Write out the whole listing again, exactly.
+++
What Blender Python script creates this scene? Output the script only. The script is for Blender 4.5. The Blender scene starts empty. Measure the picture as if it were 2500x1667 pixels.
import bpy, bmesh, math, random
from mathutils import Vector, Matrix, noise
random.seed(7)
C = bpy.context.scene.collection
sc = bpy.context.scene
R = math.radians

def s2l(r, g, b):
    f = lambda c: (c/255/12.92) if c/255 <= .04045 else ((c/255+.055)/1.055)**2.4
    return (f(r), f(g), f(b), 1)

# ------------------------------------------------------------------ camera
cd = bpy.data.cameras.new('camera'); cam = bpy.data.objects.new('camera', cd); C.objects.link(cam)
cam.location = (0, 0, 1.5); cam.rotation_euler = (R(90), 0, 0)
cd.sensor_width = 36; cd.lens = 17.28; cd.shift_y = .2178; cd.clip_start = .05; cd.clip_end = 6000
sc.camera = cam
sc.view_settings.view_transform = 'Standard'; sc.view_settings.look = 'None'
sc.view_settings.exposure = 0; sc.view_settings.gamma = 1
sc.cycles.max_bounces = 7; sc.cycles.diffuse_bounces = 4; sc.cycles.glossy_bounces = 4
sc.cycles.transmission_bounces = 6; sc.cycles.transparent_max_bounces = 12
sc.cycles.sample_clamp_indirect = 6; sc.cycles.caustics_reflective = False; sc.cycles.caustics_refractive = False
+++
The reply:
What Blender Python script creates this scene? Output the script only. The script is for Blender 4.5. The Blender scene starts empty. Measure the picture as if it were 2500x1667 pixels.
import bpy, bmesh, math, random
from mathutils import Vector, Matrix, noise
random.seed(7)
C = bpy.context.scene.collection
sc = bpy.context.scene
R = math.radians

def s2l(r, g, b):
    f = lambda c: (c/255/12.92) if c/255 <= .04045 else ((c/255+.055)/1.055)**2.4
    return (f(r), f(g), f(b), 1)

# ------------------------------------------------------------------ camera
cd = bpy.data.cameras.new('camera'); cam = bpy.data.objects.new('camera', cd); C.objects.link(cam)
cam.location = (0, 0, 1.5); cam.rotation_euler = (R(90), 0, 0)
cd.sensor_width = 36; cd.lens = 17.28; cd.shift_y = .2178; cd.clip_start = .05; cd.clip_end = 6000
sc.camera = cam
sc.view_settings.view_transform = 'Standard'; sc.view_settings.look = 'None'
sc.view_settings.exposure = 0; sc.view_settings.gamma = 1
sc.cycles.max_bounces = 7; sc.cycles.diffuse_bounces = 4; sc.cycles.glossy_bounces = 4
sc.cycles.transmission_bounces = 6; sc.cycles.transparent_max_bounces = 12
sc.cycles.sample_clamp_indirect = 6; sc.cycles.caustics_reflective = False; sc.cycles.caustics_refractive = False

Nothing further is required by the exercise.